2016 Sydney Film Festival - Goldstone

The opening night film for the 2016 Sydney Film Festival is Goldstone from Australian director, Ivan Sen and lead actor Aaron Pedersen. I caught the follow up session on the weekend. I saw Sen's previous movie Mystery Road at the 2013 Sydney Film Festival which introduced us to Indigenous detective Jay Swan (Aaron Pedersen) and loved it. I am very happy to see more of this world.  

This is a beautiful slow burn crime movie that rarely gets made anymore. Drenched in its Australian outback location and embued by wellrounded characters, this film highlights the underbelly of the resource pillaging that has driven Australia's economy in the last few years. It is a like reading a great crime novel. Just go and watch it. Actually watch it in a double bill with Mystery Road and marvel in the fantastic partnership of film maker Ivan Sen and Aaron Pedersen. More films please sirs.

Sydney Film Festival - Opens With Mystery Road

The Sydney Film Festival opened tonight with the premiere of the Australian film, Mystery Road.  But before we could get to the first flicker of the opening titles we had to sit through the usual 4 to 5 speeches.  I understand that the cost of a film festival warrants the promise of a speech on opening night to the major sponsors, but sometimes this can backfire.  A audience held hostage is not the most receptive. Ask the major corporate sponsor of this event. However, the speeches and comments that were received well by the typically rambunctious Sydney crowd was the fantastic Welcome to Country and the introductory remarks to the film.  

Ivan Sen is the writer, director, editor and composer of Mystery Road, his seventh movie.  It centres on Detective Jay Swan (Aaron Pedersen) who returns to his outback hometown to investigate the murder of a teenage girl found in a drain under the highway.  So far so typical of a murder mystery movie plot.  But this movie is also about race.  Australian audiences will recognise the name of the star of the movie, Aaron Pedersen, a well-known and talented Aussie actor who is Aboriginal.  The teenage girl found dead is an Aboriginal girl and the lack of response from mainly white police force run by the local Sargent (Tony Barry) and Johnno (Hugo Weaving) the narcotics detective underpins the whole movie.  

Sen uses the conventions of a modern western and slow burn thriller to delve into the world of an outback town in Central Queensland,  He uses silence, ambiguity and stillness to great effect as he tracks the interweaving roads of the white part of town, the black part of town and the surrounding bushland.  He is supported by a fantastic cast populated by talented Australian actors including Jack Thompson, Ryan Kwanten, Tasma Walton, Damien Walshe-Howling, David Field, and Robert Mammone.  Some who are just there for one or two scenes but bring so much to the fabric of the movie.
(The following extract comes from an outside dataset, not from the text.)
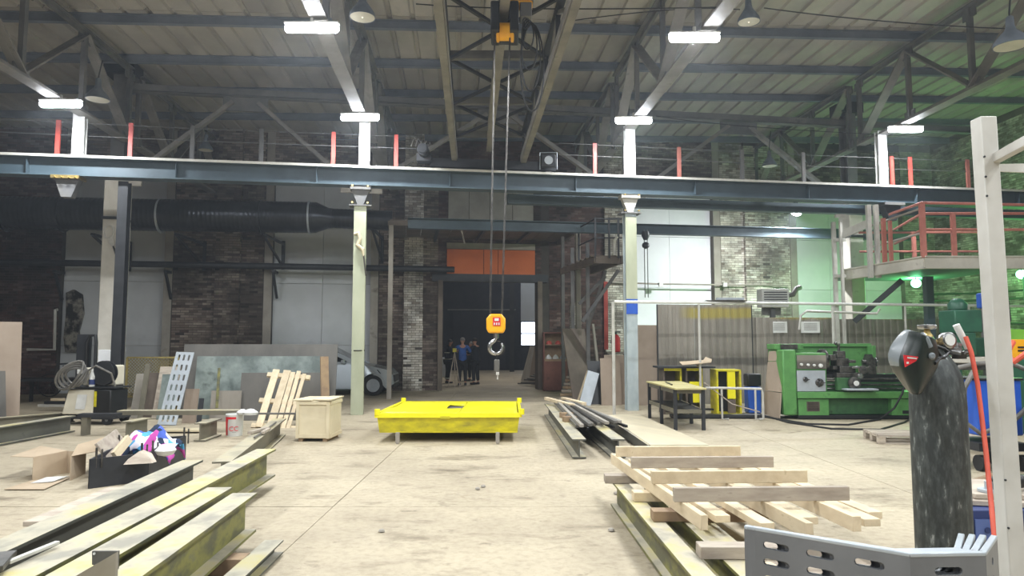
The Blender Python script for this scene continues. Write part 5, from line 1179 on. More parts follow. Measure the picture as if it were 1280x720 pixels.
q = G(5, 708, .44); plank('steel_angle', q + V(-.1, .15, .02), q + V(.02, -.12, .02), .1, .03, 'mach', 'dark steel piece at the lower left corner', 'bar')
# angle bracket standing on beam C
t = thing('steel_bracket', 'grey steel angle bracket standing on the foreground beams', 'bracket', G(125, 718, .42))
p = G(117, 715, .42); Yb = p.y - .15
a1, a2, a3 = D(115, 689, Yb), D(148, 689, Yb), D(146, 740, Yb - .05)
b = B(); b.ext([D(115, 689, Yb), D(148, 689, Yb), D(147, 712, Yb), D(115, 706, Yb)], (0, .012, 0)); obj('back_plate', b, X['mill'], t)
b = B(); b.ext([D(148, 689, Yb), D(147, 735, Yb - .02), D(60, 740, Yb - .35), D(92, 722, Yb - .3)], (0, -.012, 0)); obj('side_plate', b, X['plaster'], t)
b = B(); b.cyl(D(118, 692, Yb - .002), .006, .004, (0, -1, 0), 10); obj('bolt_hole', b, X['white'], t)
# black box with contents
q0_ = G(112, 610); t = thing('black_tray', 'black open steel tray holding wood scraps and a patterned cloth', 'box', G(170, 595), 0)
def cy(px, py, z=0): return G(px, py, z)
P = [G(111, 611), G(182, 600.5), G(229, 572), G(150, 580)]; ht = .32
P = [G(111, 611), G(184, 601), G(231, 574), G(160, 580)]
for i in range(4):
    u, v = P[i], P[(i + 1) % 4]; b = B(); b.bar(V(u.x, u.y, ht / 2 + .0), V(v.x, v.y, ht / 2), .02, ht); obj('side_plate', b, X['dark'], t)
b = B(); b.ext([V(p.x, p.y, .01) for p in P], (0, 0, .02)); obj('bottom_plate', b, X['dark'], t)
for (u, f) in ((0, .1), (0, .88), (1, .1), (1, .95), (3, .3), (2, .5)):
    p = P[u].lerp(P[(u + 1) % 4], f); b = B(); b.tube([V(p.x, p.y, ht - .1), V(p.x, p.y, ht + .12)], .012, 6); b.tube([V(p.x + .05, p.y + .02, ht - .1), V(p.x + .05, p.y + .02, ht + .1)], .01, 6); obj('rod', b, X['mach'], t, sharp=30)
b = B(); mid = (P[0] + P[1] + P[2] + P[3]) / 4
t = thing('patterned_cloth', 'crumpled blue, pink and white patterned cloth in the black tray', 'cloth', V(mid.x + .1, mid.y, .25))
nx, ny = 16, 12; vs = []; cc = V(D(190, 565, mid.y + .1).x, mid.y + .1, .0)
for j in range(ny + 1):
    for i in range(nx + 1):
        u, v = i / nx - .5, j / ny - .5; h = .5 - .75 * (u * u + v * v) + .05 * math.sin(13 * u + 5 * v) + .04 * math.sin(17 * v - 7 * u)
        vs.append((cc.x + u * .66, cc.y + v * .42, h))
b = B(); fs = [(j * (nx + 1) + i, j * (nx + 1) + i + 1, (j + 1) * (nx + 1) + i + 1, (j + 1) * (nx + 1) + i) for j in range(ny) for i in range(nx)]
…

It is great to see an Australian independent movie open the Sydney Film Festival.  The film showcases the wonderful talent this country has to offer both in front of and behind the camera.  What also came through in the introductory comments of the filmmakers is that the film was made with a very small budget and with the money of both the producer and director.  The film does not look like it was made with very little money but the obvious reduced rates and free services that went into the making of the film was noted,  However, the film did received funding from both state and federal governments, but this does not seem enough to keep the industry afloat.  This is a reflection of the hard times that the Australian film industry finds itself in.  I am not sure how they are going to solve it with such a small market.  I am sure the industry is looking at how European and Asian countries are funding their film industries through co-productions and government assistance for inspiration.  

What did strike home was the words in the Welcome to Country about the importance of storytelling and sharing cultures.  About recognising diversity.  Art is the way to educate, and movies such as Mystery Road start conversations in a country that segregates any discussion it has about race and the gap between white Australians and black Australians.  And that is without even opening up the conversation to include the 200 cultures represented in a city like Sydney.  

This movie is a great choice to start the festival, I look forward to the next 12 days where we can choose from 160 films and documentaries from a range of countries, and hopefully we can celebrate our diversity through art and storytelling.